→ **Stated problem**:
The exercise asks you to copy every line below in which "objects" appears.

→ **Source excerpt**:
===============

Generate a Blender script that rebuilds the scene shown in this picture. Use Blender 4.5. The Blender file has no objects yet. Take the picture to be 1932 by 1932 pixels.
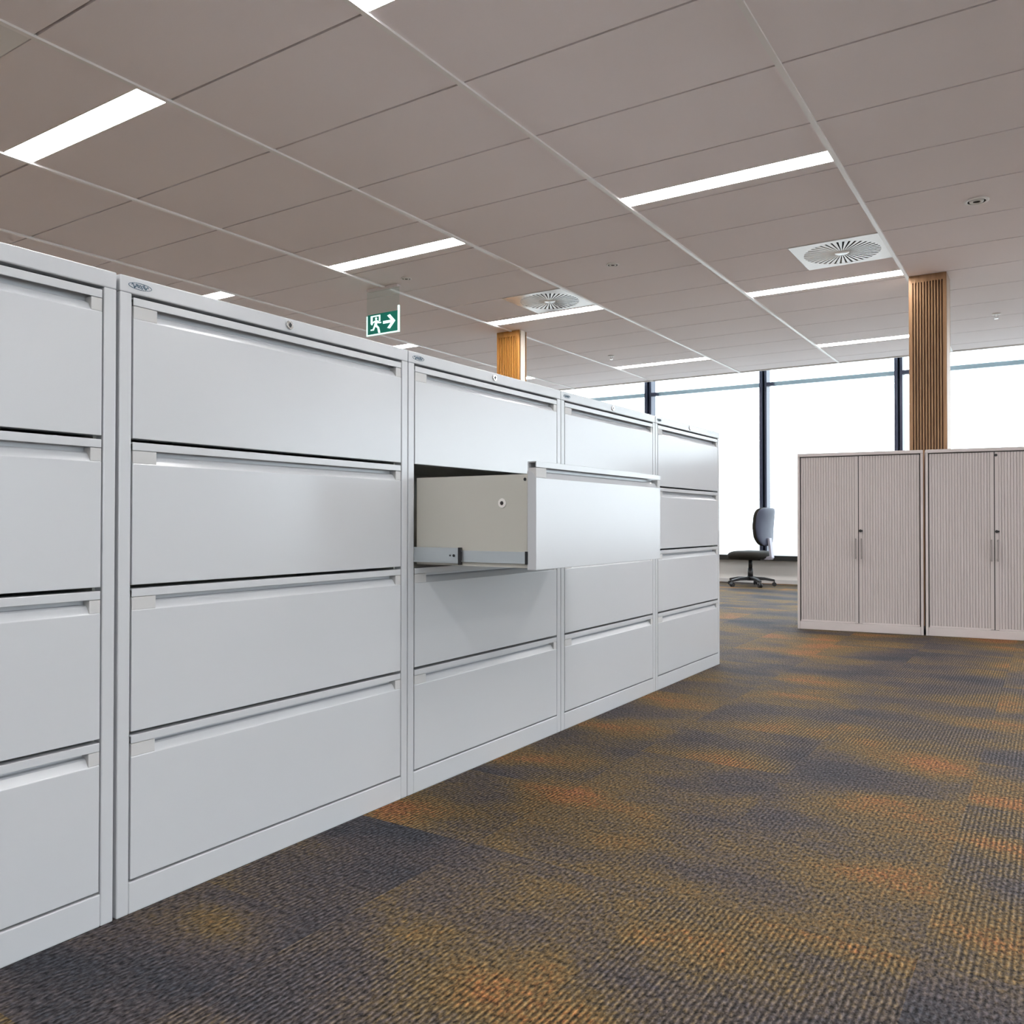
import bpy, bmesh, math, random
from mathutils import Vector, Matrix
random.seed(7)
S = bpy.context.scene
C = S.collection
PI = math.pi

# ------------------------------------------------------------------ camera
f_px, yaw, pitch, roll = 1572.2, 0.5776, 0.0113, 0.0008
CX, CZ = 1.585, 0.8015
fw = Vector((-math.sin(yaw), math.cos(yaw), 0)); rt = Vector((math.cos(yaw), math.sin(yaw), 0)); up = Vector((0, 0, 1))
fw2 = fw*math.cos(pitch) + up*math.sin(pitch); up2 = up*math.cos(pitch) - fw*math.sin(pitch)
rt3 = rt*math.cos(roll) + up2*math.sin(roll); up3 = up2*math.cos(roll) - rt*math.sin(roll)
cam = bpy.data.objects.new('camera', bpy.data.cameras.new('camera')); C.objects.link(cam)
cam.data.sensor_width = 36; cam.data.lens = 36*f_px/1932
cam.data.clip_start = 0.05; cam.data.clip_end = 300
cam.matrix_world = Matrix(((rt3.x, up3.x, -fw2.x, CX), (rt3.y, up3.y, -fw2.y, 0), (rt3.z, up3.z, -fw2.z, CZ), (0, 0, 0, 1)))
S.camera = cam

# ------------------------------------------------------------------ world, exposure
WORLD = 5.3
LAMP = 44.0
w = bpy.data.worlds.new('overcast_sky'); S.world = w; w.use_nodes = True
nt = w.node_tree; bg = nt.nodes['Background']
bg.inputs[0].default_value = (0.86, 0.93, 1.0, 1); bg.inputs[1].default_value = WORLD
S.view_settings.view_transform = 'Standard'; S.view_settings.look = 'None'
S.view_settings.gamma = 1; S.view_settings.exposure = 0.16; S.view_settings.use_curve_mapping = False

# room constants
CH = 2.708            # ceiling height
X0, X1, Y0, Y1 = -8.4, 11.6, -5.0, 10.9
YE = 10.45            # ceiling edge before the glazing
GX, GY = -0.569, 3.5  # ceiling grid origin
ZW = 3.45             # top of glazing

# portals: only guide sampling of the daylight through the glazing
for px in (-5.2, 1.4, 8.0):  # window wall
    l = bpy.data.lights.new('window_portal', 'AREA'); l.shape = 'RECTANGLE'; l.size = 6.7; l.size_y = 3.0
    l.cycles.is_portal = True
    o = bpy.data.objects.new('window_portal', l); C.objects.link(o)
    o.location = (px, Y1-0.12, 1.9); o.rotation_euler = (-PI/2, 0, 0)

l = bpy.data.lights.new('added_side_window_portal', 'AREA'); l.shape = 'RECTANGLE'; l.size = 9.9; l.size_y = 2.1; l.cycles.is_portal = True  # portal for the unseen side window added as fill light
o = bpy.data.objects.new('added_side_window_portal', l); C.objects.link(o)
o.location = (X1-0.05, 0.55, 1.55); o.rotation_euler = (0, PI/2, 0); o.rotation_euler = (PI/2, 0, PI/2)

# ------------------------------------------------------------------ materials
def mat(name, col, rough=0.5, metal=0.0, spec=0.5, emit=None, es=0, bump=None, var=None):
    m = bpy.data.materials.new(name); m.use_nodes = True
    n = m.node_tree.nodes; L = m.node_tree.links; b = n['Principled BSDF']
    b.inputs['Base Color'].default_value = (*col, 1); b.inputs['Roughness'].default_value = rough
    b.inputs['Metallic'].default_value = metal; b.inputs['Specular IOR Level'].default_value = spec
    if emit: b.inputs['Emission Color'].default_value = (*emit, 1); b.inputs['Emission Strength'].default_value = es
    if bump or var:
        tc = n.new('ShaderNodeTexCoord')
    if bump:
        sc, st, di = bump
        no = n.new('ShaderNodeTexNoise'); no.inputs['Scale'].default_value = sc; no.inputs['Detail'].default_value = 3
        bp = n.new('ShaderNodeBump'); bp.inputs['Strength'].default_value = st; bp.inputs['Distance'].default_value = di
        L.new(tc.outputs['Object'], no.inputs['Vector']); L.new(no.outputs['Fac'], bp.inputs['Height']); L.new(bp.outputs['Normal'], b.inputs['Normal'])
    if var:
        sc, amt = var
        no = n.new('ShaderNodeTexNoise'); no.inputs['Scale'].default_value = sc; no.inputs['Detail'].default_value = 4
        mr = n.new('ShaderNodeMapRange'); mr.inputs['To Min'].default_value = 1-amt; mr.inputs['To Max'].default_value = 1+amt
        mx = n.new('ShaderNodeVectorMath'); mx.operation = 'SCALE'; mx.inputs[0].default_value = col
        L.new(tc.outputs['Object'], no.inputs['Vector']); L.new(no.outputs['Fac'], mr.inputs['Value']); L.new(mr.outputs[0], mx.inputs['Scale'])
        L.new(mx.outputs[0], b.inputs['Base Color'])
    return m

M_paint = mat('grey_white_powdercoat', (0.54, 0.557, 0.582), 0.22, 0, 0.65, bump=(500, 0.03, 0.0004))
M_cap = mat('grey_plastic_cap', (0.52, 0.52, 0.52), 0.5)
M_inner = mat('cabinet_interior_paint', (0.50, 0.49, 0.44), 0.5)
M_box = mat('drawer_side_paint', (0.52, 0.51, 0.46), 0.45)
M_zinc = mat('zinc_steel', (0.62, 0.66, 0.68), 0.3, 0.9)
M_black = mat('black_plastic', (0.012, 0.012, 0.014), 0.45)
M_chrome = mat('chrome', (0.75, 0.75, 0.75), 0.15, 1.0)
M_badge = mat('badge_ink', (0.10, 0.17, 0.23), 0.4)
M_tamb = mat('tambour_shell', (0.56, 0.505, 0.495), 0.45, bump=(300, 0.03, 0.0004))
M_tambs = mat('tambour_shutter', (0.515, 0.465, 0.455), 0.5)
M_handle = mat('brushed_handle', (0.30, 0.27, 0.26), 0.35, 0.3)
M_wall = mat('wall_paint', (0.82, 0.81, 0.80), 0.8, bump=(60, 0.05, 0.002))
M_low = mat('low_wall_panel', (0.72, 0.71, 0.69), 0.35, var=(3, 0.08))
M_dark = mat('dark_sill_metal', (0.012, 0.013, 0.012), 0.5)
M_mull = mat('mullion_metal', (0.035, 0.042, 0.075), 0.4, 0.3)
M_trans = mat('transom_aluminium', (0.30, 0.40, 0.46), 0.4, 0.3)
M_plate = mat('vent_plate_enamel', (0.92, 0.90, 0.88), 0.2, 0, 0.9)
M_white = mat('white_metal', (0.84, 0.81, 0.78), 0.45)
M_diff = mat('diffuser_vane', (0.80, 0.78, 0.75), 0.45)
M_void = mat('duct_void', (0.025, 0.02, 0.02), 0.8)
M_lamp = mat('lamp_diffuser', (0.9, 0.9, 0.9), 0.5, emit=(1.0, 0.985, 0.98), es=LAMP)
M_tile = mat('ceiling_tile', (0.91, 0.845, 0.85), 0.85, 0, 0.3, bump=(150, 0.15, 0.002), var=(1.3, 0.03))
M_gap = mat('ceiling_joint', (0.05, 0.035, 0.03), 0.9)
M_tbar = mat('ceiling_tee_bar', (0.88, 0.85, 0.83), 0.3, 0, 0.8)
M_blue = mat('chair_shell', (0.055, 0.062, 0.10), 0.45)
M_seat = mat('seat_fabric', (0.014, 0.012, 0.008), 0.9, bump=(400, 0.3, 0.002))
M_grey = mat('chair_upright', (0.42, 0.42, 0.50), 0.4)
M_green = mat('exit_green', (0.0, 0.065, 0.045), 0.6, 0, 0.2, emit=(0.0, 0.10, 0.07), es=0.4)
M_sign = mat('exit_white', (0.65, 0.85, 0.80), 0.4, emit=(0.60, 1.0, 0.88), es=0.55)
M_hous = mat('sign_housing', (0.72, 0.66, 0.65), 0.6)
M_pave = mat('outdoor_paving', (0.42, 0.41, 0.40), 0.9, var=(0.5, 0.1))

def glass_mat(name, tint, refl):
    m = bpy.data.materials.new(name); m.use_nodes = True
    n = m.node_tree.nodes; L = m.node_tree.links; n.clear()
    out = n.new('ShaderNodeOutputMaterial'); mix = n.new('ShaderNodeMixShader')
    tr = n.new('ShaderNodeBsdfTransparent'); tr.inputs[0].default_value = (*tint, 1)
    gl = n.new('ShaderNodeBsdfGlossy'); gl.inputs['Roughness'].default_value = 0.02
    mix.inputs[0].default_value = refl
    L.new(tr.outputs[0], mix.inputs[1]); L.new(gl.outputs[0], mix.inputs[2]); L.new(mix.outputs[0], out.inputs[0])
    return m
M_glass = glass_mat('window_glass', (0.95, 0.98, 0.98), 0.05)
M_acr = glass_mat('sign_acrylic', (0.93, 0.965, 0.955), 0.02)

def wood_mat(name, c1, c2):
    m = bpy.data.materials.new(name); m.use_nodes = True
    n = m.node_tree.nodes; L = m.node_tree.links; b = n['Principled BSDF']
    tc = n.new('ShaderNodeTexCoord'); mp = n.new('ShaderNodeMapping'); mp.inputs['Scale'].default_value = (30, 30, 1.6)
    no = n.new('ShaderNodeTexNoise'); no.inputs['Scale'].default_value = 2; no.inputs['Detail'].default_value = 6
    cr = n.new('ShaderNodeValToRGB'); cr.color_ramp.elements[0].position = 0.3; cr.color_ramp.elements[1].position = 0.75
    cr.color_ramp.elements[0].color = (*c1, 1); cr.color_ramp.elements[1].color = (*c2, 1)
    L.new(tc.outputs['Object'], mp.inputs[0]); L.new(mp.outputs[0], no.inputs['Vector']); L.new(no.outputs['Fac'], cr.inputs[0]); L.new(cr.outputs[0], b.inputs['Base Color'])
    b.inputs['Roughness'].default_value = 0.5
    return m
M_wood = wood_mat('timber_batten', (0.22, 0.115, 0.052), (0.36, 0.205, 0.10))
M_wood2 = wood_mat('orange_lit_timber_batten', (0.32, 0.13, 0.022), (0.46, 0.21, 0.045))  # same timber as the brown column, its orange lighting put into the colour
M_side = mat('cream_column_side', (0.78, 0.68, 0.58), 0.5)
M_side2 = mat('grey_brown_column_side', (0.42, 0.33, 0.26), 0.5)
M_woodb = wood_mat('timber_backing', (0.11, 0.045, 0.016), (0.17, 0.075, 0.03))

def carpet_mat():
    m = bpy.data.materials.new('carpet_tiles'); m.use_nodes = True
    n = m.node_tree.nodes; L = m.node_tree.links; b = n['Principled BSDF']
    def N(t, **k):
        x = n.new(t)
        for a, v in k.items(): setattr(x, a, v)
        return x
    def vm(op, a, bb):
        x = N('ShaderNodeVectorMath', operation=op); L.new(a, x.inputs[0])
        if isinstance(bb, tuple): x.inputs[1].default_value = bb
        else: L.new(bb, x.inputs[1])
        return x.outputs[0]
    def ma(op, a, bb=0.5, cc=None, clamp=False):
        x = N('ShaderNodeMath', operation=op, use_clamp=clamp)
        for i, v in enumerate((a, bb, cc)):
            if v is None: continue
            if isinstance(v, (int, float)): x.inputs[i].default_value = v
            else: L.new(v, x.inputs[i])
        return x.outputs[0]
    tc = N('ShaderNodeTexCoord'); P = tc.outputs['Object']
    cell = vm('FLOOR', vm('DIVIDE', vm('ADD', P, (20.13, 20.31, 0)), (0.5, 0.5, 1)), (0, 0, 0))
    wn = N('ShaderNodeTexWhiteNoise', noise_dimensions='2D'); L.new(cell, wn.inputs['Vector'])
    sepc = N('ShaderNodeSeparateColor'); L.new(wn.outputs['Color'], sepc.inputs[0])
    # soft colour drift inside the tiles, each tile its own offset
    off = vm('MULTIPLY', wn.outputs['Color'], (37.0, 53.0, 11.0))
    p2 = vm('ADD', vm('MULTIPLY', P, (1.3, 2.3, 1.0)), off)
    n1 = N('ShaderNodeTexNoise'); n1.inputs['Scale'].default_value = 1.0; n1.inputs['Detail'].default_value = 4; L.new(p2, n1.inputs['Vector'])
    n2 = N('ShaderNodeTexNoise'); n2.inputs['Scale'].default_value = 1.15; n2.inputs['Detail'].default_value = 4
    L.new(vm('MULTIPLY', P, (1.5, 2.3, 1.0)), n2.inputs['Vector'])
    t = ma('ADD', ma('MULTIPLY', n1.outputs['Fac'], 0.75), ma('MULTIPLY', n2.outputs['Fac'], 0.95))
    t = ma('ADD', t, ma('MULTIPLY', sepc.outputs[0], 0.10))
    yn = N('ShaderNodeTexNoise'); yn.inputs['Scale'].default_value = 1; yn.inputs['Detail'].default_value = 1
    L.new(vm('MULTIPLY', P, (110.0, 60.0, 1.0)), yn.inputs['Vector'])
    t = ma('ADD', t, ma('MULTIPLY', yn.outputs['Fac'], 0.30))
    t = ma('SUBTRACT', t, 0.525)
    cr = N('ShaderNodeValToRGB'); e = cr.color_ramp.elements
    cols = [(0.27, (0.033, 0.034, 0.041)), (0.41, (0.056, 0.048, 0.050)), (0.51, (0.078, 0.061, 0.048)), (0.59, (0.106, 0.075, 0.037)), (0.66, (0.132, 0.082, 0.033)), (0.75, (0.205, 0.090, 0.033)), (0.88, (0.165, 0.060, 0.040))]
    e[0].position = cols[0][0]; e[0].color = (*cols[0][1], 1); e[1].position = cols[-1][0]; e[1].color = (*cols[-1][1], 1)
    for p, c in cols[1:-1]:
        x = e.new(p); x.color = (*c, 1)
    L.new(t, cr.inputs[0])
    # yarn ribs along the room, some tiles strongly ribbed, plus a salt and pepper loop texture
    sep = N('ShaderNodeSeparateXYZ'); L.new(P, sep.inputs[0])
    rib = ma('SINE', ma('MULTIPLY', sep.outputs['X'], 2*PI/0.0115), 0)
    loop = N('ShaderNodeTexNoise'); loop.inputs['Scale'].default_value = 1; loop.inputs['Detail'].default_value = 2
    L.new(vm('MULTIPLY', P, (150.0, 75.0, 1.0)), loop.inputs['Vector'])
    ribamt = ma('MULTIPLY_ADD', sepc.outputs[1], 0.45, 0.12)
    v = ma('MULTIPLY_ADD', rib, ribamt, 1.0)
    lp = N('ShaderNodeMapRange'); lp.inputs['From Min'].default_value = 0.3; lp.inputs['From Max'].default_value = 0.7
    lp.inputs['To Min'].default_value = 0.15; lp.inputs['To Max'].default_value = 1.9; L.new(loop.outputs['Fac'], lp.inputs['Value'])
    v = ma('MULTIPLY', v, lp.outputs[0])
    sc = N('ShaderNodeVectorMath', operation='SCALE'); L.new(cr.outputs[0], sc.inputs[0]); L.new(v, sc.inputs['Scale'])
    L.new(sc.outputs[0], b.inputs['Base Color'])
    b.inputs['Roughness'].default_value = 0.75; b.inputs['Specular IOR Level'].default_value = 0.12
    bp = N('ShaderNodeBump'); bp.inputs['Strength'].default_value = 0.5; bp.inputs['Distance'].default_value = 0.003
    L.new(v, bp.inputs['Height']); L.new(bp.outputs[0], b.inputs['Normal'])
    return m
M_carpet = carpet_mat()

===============

→ **Final result**:
Generate a Blender script that rebuilds the scene shown in this picture. Use Blender 4.5. The Blender file has no objects yet. Take the picture to be 1932 by 1932 pixels.
cam = bpy.data.objects.new('camera', bpy.data.cameras.new('camera')); C.objects.link(cam)
    o = bpy.data.objects.new('window_portal', l); C.objects.link(o)
o = bpy.data.objects.new('added_side_window_portal', l); C.objects.link(o)